◆ **Direction**: Below is a listing to write out in full, exactly as given, without its pictures.

◆ **Supplied data**:

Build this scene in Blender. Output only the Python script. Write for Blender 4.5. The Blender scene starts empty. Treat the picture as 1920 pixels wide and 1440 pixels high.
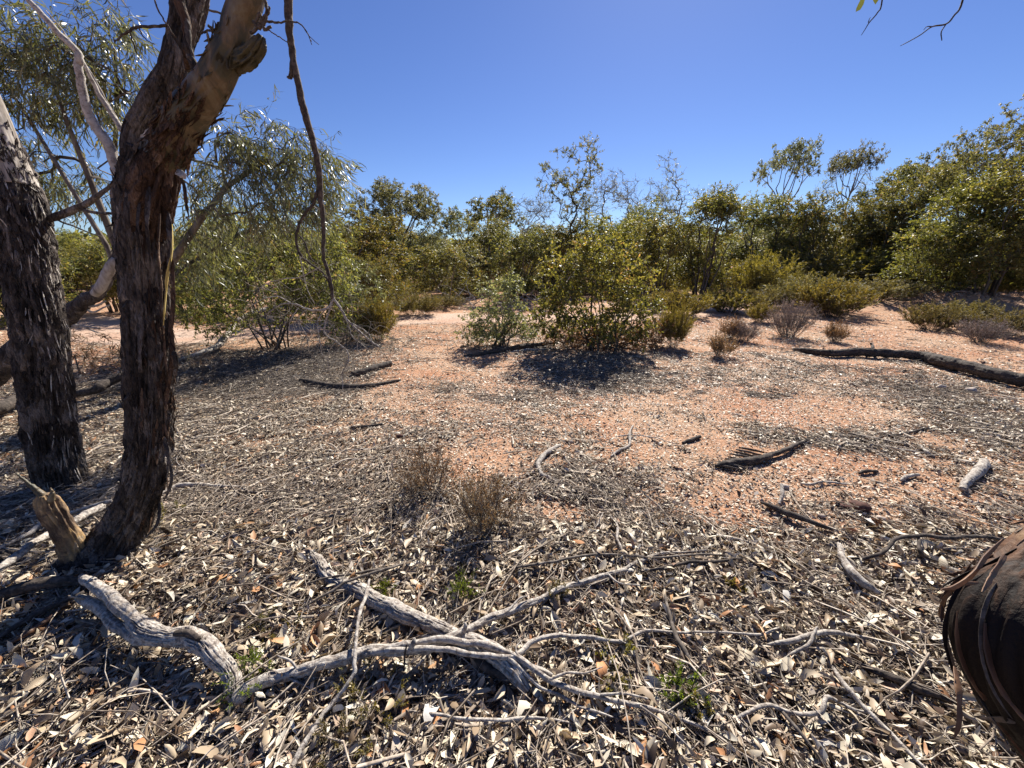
import bpy, math
import numpy as np
from mathutils import Vector, Matrix

# ------------------------------------------------------------------ camera, world, sun, exposure
S = bpy.context.scene
C = S.collection
PITCH = math.radians(17.7)
CAMZ = 1.5
FPX = 720.0
SUN_AZ, SUN_EL = 19.0, 40.0          # degrees to the right of the view, above the horizon

cam_d = bpy.data.cameras.new('camera')
cam = bpy.data.objects.new('camera', cam_d); C.objects.link(cam)
cam.location = (0, 0, CAMZ)
cam.rotation_euler = (math.pi/2 - PITCH, 0, 0)
cam_d.sensor_fit = 'HORIZONTAL'; cam_d.sensor_width = 36.0
cam_d.lens = 36.0 * FPX / 1920.0
cam_d.clip_start = 0.05; cam_d.clip_end = 6000
S.camera = cam

W = bpy.data.worlds.new('World'); S.world = W; W.use_nodes = True
wn = W.node_tree; wn.nodes.clear()
wo = wn.nodes.new('ShaderNodeOutputWorld'); wb = wn.nodes.new('ShaderNodeBackground')
sk = wn.nodes.new('ShaderNodeTexSky'); sk.sky_type = 'NISHITA'; sk.sun_disc = False
sk.sun_elevation = math.radians(SUN_EL); sk.sun_rotation = math.radians(SUN_AZ)
sk.altitude = 200; sk.air_density = 0.9; sk.dust_density = 0.1; sk.ozone_density = 6.0
hs = wn.nodes.new('ShaderNodeHueSaturation'); hs.inputs['Saturation'].default_value = 1.08; hs.inputs['Hue'].default_value = 0.514
wb.inputs['Strength'].default_value = 0.059
wn.links.new(sk.outputs[0], hs.inputs['Color']); wn.links.new(hs.outputs[0], wb.inputs['Color'])
wn.links.new(wb.outputs[0], wo.inputs['Surface'])

sun_d = bpy.data.lights.new('sun', 'SUN'); sun_d.energy = 5.0; sun_d.angle = math.radians(0.53)
sun_d.color = (1.0, 0.95, 0.86)
sun = bpy.data.objects.new('sun', sun_d); C.objects.link(sun)
az, el = math.radians(SUN_AZ), math.radians(SUN_EL)
sdir = Vector((math.sin(az)*math.cos(el), math.cos(az)*math.cos(el), math.sin(el)))
sun.rotation_euler = sdir.to_track_quat('Z', 'Y').to_euler()
sun.location = (4, 10, 12)

S.view_settings.view_transform = 'Standard'; S.view_settings.look = 'None'
S.view_settings.exposure = 1.02; S.view_settings.gamma = 1.0
S.view_settings.use_curve_mapping = False
S.render.engine = 'CYCLES'
S.cycles.use_denoising = True
S.cycles.max_bounces = 6; S.cycles.diffuse_bounces = 1; S.cycles.transmission_bounces = 3
S.cycles.glossy_bounces = 2
S.cycles.use_adaptive_sampling = True; S.cycles.adaptive_threshold = 0.015
S.render.use_persistent_data = False

# ------------------------------------------------------------------ noise
_pr = np.random.default_rng(7)
_perm = _pr.permutation(256).astype(np.int64); _perm = np.concatenate([_perm, _perm, _perm])
_grad = _pr.normal(size=(256, 3)); _grad /= np.linalg.norm(_grad, axis=1)[:, None]

def pn(x, y, z=0.0):
    x, y, z = np.broadcast_arrays(np.asarray(x, float), np.asarray(y, float), np.asarray(z, float))
    xi, yi, zi = np.floor(x).astype(np.int64), np.floor(y).astype(np.int64), np.floor(z).astype(np.int64)
    xf, yf, zf = x-xi, y-yi, z-zi
    u, v, w = [t*t*t*(t*(t*6-15)+10) for t in (xf, yf, zf)]
    def g(dx, dy, dz):
        h = _perm[(_perm[(_perm[(xi+dx) & 255] + yi+dy) & 255] + zi+dz) & 255]
        gr = _grad[h]
        return gr[..., 0]*(xf-dx) + gr[..., 1]*(yf-dy) + gr[..., 2]*(zf-dz)
    def L(a, b, t): return a + (b-a)*t
    x0 = L(L(g(0,0,0), g(1,0,0), u), L(g(0,1,0), g(1,1,0), u), v)
    x1 = L(L(g(0,0,1), g(1,0,1), u), L(g(0,1,1), g(1,1,1), u), v)
    return L(x0, x1, w)*1.6

def fbm(x, y, z=0.0, o=4, g=0.5):
    a, s, t = 1.0, 0.0, 0.0
    x, y, z = np.asarray(x, float), np.asarray(y, float), np.asarray(z, float)
    for i in range(o):
        s = s + a*pn(x*2**i + 13.1*i, y*2**i + 5.7*i, z*2**i + 3.3*i); t += a; a *= g
    return s/t

# ------------------------------------------------------------------ placing
CP, SP = math.cos(PITCH), math.sin(PITCH)
def ray(px, py):
    u, v = (px-960)/FPX, (py-720)/FPX
    return np.array([u, CP - v*SP, -SP - v*CP])
def PD(px, py, d): return np.array([0, 0, CAMZ]) + ray(px, py)*d           # point at a depth along the view
def PY(px, py, Y):
    r = ray(px, py); return np.array([0, 0, CAMZ]) + r*(Y/r[1])            # point on a plane at ground distance Y
def wm(px, d): return px*d/FPX                                             # width in metres of px at depth d

MX, MY = PY(1785, 560, 13.0)[:2]
def height(x, y):
    x, y = np.asarray(x, float), np.asarray(y, float)
    r = np.hypot(x, y)
    h = 0.05*fbm(x*0.22+3, y*0.22, 1.5, 3) * np.clip(r/5, 0.2, 3)
    h = h + 0.018*fbm(x*1.3, y*1.3, 4.5, 3)
    h = h + 0.42*np.clip((x-2)/14, 0, 1)**1.4*np.clip((y-6)/14, 0, 1)
    h = h + 0.36*np.exp(-(((x-MX)/1.7)**2 + ((y-MY)/1.3)**2))*(1+0.5*fbm(x*1.5, y*1.5, 2.2, 3))
    h = h + 0.007*fbm(x*7, y*7, 8.0, 3)*np.clip(1.3-r/14, 0, 1)
    return h
def GP(px, py, up=0.0):
    r = ray(px, py); o = np.array([0, 0, CAMZ]); z = 0.0; p = o
    for i in range(8):
        t = (z-CAMZ)/r[2]; p = o + r*t; z = float(height(p[0], p[1]))
    return np.array([p[0], p[1], z+up])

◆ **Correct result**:
Build this scene in Blender. Output only the Python script. Write for Blender 4.5. The Blender scene starts empty. Treat the picture as 1920 pixels wide and 1440 pixels high.
import bpy, math
import numpy as np
from mathutils import Vector, Matrix

# ------------------------------------------------------------------ camera, world, sun, exposure
S = bpy.context.scene
C = S.collection
PITCH = math.radians(17.7)
CAMZ = 1.5
FPX = 720.0
SUN_AZ, SUN_EL = 19.0, 40.0          # degrees to the right of the view, above the horizon

cam_d = bpy.data.cameras.new('camera')
cam = bpy.data.objects.new('camera', cam_d); C.objects.link(cam)
cam.location = (0, 0, CAMZ)
cam.rotation_euler = (math.pi/2 - PITCH, 0, 0)
cam_d.sensor_fit = 'HORIZONTAL'; cam_d.sensor_width = 36.0
cam_d.lens = 36.0 * FPX / 1920.0
cam_d.clip_start = 0.05; cam_d.clip_end = 6000
S.camera = cam

W = bpy.data.worlds.new('World'); S.world = W; W.use_nodes = True
wn = W.node_tree; wn.nodes.clear()
wo = wn.nodes.new('ShaderNodeOutputWorld'); wb = wn.nodes.new('ShaderNodeBackground')
sk = wn.nodes.new('ShaderNodeTexSky'); sk.sky_type = 'NISHITA'; sk.sun_disc = False
sk.sun_elevation = math.radians(SUN_EL); sk.sun_rotation = math.radians(SUN_AZ)
sk.altitude = 200; sk.air_density = 0.9; sk.dust_density = 0.1; sk.ozone_density = 6.0
hs = wn.nodes.new('ShaderNodeHueSaturation'); hs.inputs['Saturation'].default_value = 1.08; hs.inputs['Hue'].default_value = 0.514
wb.inputs['Strength'].default_value = 0.059
wn.links.new(sk.outputs[0], hs.inputs['Color']); wn.links.new(hs.outputs[0], wb.inputs['Color'])
wn.links.new(wb.outputs[0], wo.inputs['Surface'])

sun_d = bpy.data.lights.new('sun', 'SUN'); sun_d.energy = 5.0; sun_d.angle = math.radians(0.53)
sun_d.color = (1.0, 0.95, 0.86)
sun = bpy.data.objects.new('sun', sun_d); C.objects.link(sun)
az, el = math.radians(SUN_AZ), math.radians(SUN_EL)
sdir = Vector((math.sin(az)*math.cos(el), math.cos(az)*math.cos(el), math.sin(el)))
sun.rotation_euler = sdir.to_track_quat('Z', 'Y').to_euler()
sun.location = (4, 10, 12)

S.view_settings.view_transform = 'Standard'; S.view_settings.look = 'None'
S.view_settings.exposure = 1.02; S.view_settings.gamma = 1.0
S.view_settings.use_curve_mapping = False
S.render.engine = 'CYCLES'
S.cycles.use_denoising = True
S.cycles.max_bounces = 6; S.cycles.diffuse_bounces = 1; S.cycles.transmission_bounces = 3
S.cycles.glossy_bounces = 2
S.cycles.use_adaptive_sampling = True; S.cycles.adaptive_threshold = 0.015
S.render.use_persistent_data = False

# ------------------------------------------------------------------ noise
_pr = np.random.default_rng(7)
_perm = _pr.permutation(256).astype(np.int64); _perm = np.concatenate([_perm, _perm, _perm])
_grad = _pr.normal(size=(256, 3)); _grad /= np.linalg.norm(_grad, axis=1)[:, None]

def pn(x, y, z=0.0):
    x, y, z = np.broadcast_arrays(np.asarray(x, float), np.asarray(y, float), np.asarray(z, float))
    xi, yi, zi = np.floor(x).astype(np.int64), np.floor(y).astype(np.int64), np.floor(z).astype(np.int64)
    xf, yf, zf = x-xi, y-yi, z-zi
    u, v, w = [t*t*t*(t*(t*6-15)+10) for t in (xf, yf, zf)]
    def g(dx, dy, dz):
        h = _perm[(_perm[(_perm[(xi+dx) & 255] + yi+dy) & 255] + zi+dz) & 255]
        gr = _grad[h]
        return gr[..., 0]*(xf-dx) + gr[..., 1]*(yf-dy) + gr[..., 2]*(zf-dz)
    def L(a, b, t): return a + (b-a)*t
    x0 = L(L(g(0,0,0), g(1,0,0), u), L(g(0,1,0), g(1,1,0), u), v)
    x1 = L(L(g(0,0,1), g(1,0,1), u), L(g(0,1,1), g(1,1,1), u), v)
    return L(x0, x1, w)*1.6

def fbm(x, y, z=0.0, o=4, g=0.5):
    a, s, t = 1.0, 0.0, 0.0
    x, y, z = np.asarray(x, float), np.asarray(y, float), np.asarray(z, float)
    for i in range(o):
        s = s + a*pn(x*2**i + 13.1*i, y*2**i + 5.7*i, z*2**i + 3.3*i); t += a; a *= g
    return s/t

# ------------------------------------------------------------------ placing
CP, SP = math.cos(PITCH), math.sin(PITCH)
def ray(px, py):
    u, v = (px-960)/FPX, (py-720)/FPX
    return np.array([u, CP - v*SP, -SP - v*CP])
def PD(px, py, d): return np.array([0, 0, CAMZ]) + ray(px, py)*d           # point at a depth along the view
def PY(px, py, Y):
    r = ray(px, py); return np.array([0, 0, CAMZ]) + r*(Y/r[1])            # point on a plane at ground distance Y
def wm(px, d): return px*d/FPX                                             # width in metres of px at depth d

MX, MY = PY(1785, 560, 13.0)[:2]
def height(x, y):
    x, y = np.asarray(x, float), np.asarray(y, float)
    r = np.hypot(x, y)
    h = 0.05*fbm(x*0.22+3, y*0.22, 1.5, 3) * np.clip(r/5, 0.2, 3)
    h = h + 0.018*fbm(x*1.3, y*1.3, 4.5, 3)
    h = h + 0.42*np.clip((x-2)/14, 0, 1)**1.4*np.clip((y-6)/14, 0, 1)
    h = h + 0.36*np.exp(-(((x-MX)/1.7)**2 + ((y-MY)/1.3)**2))*(1+0.5*fbm(x*1.5, y*1.5, 2.2, 3))
    h = h + 0.007*fbm(x*7, y*7, 8.0, 3)*np.clip(1.3-r/14, 0, 1)
    return h
def GP(px, py, up=0.0):
    r = ray(px, py); o = np.array([0, 0, CAMZ]); z = 0.0; p = o
    for i in range(8):
        t = (z-CAMZ)/r[2]; p = o + r*t; z = float(height(p[0], p[1]))
    return np.array([p[0], p[1], z+up])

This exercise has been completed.